Je pourrais vous parler de guerre
des morts en Afrique ou en Irak
du chômage en France des sans abri.

Je pourrais vous parler du gâchis
des inondations des incendies
de la sécheresse et de la messe
du CAC-40 et du couac 2040
(la fin annoncée du pétrole bon marché)
mais aucun éditeur de poésie
ne voudrait de mon poème
toton tontaine, que nenni !

Pourquoi parler de choses vilaines ?

Raconte-moi ton âme profonde
et parle d´oiseaux et de fontaines
et tu n´auras que des amis, poète,
toton tontaine, et quels amis !...

01 février 2009

Le poète qui vous parle...de Buenos Aires

















Un ami argentin, Cirilo San Miguel, me disait : “L´Argentine est peuplée de frustrés. La frustration des émigrants qui n´ont pas réussi”. Je suis arrivé à Buenos Aires sans connaître un seul mot d´espagnol, mais dans la rue j´ai vite appris le “lunfardo”, l´argot “porteño” des tangos de banlieue. Jamais à Buenos Aires je me suis senti étranger. Frustré ? Oui, peut-être un peu. Mais pas par le pays qui m´a donné plus que tout autre. Les Argentins étaient les gens le plus généreux de la terre. Le rite du maté en était le symbole.

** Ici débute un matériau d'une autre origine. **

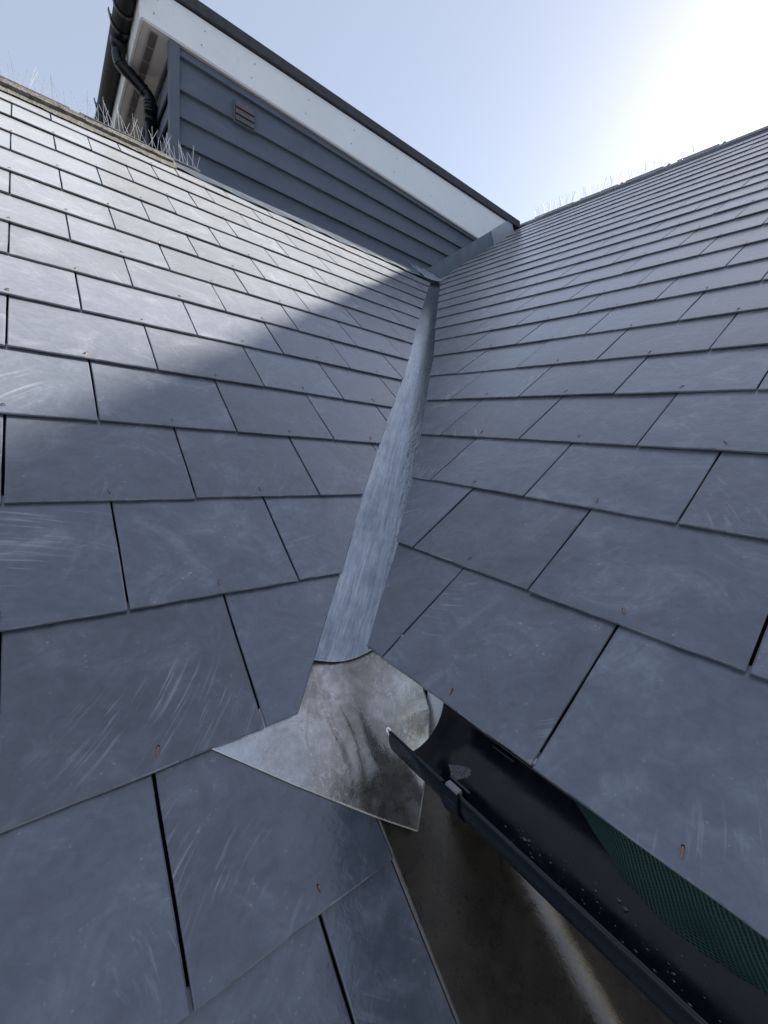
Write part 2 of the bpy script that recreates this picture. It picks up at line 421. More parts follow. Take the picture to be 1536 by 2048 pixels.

Le plus pauvre des pauvres vous offrait, dans son taudis, une tournée de maté.
Les décennies 40 et 50 furent pour l´Argentine des années de grandes transformations. La guerre en Europe favorisa, dans le pays, une plus grande autonomie politique, économique et culturelle. L´Argentine découvrit ses propres potentialités tout en recevant, à travers l´émigration récente, un souffle de modernité. Pendant que les nazis et les fascistes persécutaient tous les intellectuels les plus progressistes d´Europe, l´Argentine les accueillait avec admiration et respect. Le surréalisme, l´expressionnisme, l´art concret, l´art engagé faisaient leur entrée dans l´art, la poésie, la littérature et le théâtre à Buenos Aires. Ce fut une époque extraordinaire de création. Même le folklore et le tango ont bénéficié de ces influences d´avant-garde, leurs donnant une dimension universelle. Les Argentins étaient entrés dans la vrai modernité avant les nord-américains. On ne leur pardonnera pas. Quelques années plus tard les artistes et les intellectuels argentins payeront très cher leur audace.